Friday, December 13, 2019

7 Pro-Tips For Improving Your Massage Session

-- Ask, “Are there any areas you don’t want to have massaged, today?”

Clients may be wearing makeup or going out to work or dinner after their session. Some clients cannot have their feet touched at all. This will also help you to make better use of your time if you know you have wiggle-room.

-- Ask, “What kind of pressure do you prefer?”

Remember that pressure is a subjective measurement. Use a scale of 1 to 10, with 1 being the lightest feather-touch and 10 being crushing. Your pressure of 3 might feel like a 7 to your client, or vice versa. This tolerance or preference can also change between sessions.

-- Ask about a bolster and client’s comfort upon entering your space.

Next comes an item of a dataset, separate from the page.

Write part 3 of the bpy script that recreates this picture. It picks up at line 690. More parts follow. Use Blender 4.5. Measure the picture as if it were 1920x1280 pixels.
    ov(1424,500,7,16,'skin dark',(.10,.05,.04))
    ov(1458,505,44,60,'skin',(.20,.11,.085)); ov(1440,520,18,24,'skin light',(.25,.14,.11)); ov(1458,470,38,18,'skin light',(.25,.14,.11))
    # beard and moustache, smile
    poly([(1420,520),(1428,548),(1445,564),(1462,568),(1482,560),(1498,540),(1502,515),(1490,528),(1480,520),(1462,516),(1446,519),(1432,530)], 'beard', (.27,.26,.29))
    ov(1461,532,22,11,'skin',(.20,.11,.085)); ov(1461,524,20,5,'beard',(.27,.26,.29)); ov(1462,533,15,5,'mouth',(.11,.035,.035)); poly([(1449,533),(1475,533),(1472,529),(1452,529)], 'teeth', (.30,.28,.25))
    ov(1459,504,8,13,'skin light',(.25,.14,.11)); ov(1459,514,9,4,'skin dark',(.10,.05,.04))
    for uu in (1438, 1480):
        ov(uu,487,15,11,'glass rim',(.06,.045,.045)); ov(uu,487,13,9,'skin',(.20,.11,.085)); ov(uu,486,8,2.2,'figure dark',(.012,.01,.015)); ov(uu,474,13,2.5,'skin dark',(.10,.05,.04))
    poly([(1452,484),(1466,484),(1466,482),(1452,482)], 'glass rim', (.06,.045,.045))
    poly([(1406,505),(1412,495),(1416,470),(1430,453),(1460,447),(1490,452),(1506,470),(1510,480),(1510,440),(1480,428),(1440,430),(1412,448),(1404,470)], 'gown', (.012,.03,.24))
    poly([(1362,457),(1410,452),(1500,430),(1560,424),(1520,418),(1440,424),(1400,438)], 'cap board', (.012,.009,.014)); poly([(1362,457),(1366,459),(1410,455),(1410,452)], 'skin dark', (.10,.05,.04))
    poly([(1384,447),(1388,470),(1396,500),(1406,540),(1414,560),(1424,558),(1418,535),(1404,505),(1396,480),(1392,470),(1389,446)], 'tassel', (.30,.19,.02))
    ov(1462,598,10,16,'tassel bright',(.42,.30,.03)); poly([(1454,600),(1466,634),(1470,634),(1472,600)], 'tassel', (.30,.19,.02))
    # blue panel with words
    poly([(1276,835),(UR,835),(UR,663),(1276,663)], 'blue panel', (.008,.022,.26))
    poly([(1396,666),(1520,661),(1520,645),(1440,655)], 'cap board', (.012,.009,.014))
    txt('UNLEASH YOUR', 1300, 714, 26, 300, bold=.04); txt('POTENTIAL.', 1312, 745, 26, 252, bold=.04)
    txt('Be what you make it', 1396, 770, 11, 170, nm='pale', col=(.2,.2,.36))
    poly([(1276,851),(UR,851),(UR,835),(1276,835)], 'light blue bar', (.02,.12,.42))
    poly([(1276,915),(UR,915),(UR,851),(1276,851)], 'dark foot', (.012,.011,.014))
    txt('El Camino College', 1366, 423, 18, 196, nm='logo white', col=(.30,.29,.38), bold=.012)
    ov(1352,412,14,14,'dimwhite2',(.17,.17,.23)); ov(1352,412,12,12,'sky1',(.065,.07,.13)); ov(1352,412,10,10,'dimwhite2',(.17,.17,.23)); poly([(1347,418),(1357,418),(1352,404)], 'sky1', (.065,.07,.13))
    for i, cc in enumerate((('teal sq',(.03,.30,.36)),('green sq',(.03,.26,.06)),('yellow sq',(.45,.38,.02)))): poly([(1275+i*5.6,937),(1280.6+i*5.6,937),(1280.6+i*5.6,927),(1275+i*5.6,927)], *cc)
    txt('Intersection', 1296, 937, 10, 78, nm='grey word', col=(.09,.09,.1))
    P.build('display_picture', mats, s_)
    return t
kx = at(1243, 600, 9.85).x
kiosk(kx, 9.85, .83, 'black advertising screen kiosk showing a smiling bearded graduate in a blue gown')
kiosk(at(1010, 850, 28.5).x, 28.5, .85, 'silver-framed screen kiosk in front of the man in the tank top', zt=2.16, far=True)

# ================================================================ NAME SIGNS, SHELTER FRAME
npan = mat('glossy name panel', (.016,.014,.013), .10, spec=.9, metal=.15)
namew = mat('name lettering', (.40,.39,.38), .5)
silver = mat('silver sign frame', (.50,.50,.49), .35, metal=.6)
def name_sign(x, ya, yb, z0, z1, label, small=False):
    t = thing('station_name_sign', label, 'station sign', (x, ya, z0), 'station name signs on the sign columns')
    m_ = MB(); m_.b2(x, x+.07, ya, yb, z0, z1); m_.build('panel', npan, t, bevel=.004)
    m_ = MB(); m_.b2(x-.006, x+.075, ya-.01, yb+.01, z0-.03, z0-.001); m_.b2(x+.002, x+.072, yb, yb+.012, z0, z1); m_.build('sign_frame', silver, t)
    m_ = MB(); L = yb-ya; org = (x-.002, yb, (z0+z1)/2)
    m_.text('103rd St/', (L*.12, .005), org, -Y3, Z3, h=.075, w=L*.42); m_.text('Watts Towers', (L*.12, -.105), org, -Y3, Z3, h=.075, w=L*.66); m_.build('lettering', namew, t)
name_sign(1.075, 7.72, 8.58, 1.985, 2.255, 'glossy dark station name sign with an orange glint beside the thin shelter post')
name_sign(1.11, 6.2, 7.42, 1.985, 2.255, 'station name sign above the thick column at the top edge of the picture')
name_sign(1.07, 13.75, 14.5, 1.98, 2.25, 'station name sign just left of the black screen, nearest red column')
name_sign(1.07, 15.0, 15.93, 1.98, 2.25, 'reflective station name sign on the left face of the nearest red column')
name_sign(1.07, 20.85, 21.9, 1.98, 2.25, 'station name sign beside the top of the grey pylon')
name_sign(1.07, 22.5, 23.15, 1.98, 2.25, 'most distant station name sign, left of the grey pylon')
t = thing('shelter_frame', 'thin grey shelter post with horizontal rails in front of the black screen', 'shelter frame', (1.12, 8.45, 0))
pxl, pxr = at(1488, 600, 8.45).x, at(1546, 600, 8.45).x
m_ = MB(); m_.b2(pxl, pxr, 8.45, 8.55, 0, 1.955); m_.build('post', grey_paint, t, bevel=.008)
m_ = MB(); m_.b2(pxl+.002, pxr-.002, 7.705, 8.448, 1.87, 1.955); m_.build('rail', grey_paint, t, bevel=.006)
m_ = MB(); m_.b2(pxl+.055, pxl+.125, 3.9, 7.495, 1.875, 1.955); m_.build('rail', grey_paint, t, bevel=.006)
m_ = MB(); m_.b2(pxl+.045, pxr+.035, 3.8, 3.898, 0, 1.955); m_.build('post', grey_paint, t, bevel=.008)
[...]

My routine after I close my office door to start a session includes turning off one of my lights, giving a client a bolster if requested, and wrapping their feet with warmed towels before I sit at the head of the table (if they’re starting supine). Any lapses or interruptions to the routine can throw off my groove and then I’ll realize I left my lotion on the shelf or missed another step.

-- Get to the client’s focus area within the first 10-20 minutes.

I love to save “the best for last,” but you don’t want your client to sit in a silent panic that you won’t have enough time to give their problem area your focus. It’s okay to...

-- Shake up your routine.

Head-to-toe and toe-to-head is a great framework, but it’s not a cardinal rule. You’re allowed to start a client face-down. With hand sanitizer ready, you could start by working on their feet. Try out new ways of performing the usual strokes (i.e. using a forearm instead of knuckles, etc.).

-- Consolidate strokes and steps of your routine.

If you’re aiming for a relaxing session, minimize turning the client’s head side-to-side or flipping them over frequently. Do one gliding, encompassing motion on each finger or toe. Steps that involve the hairline or anything above it should be done as part of the scalp routine so as to...

-- Minimize or Avoid Getting Lubricant in the Client’s Hair

Clients hate this. Unless they’ve signed up for an Ayurvedic oil treatment, it’s best to have clean, dry hands for scalp work. You might also choose to have a small can of dry shampoo available for freshening up after their session.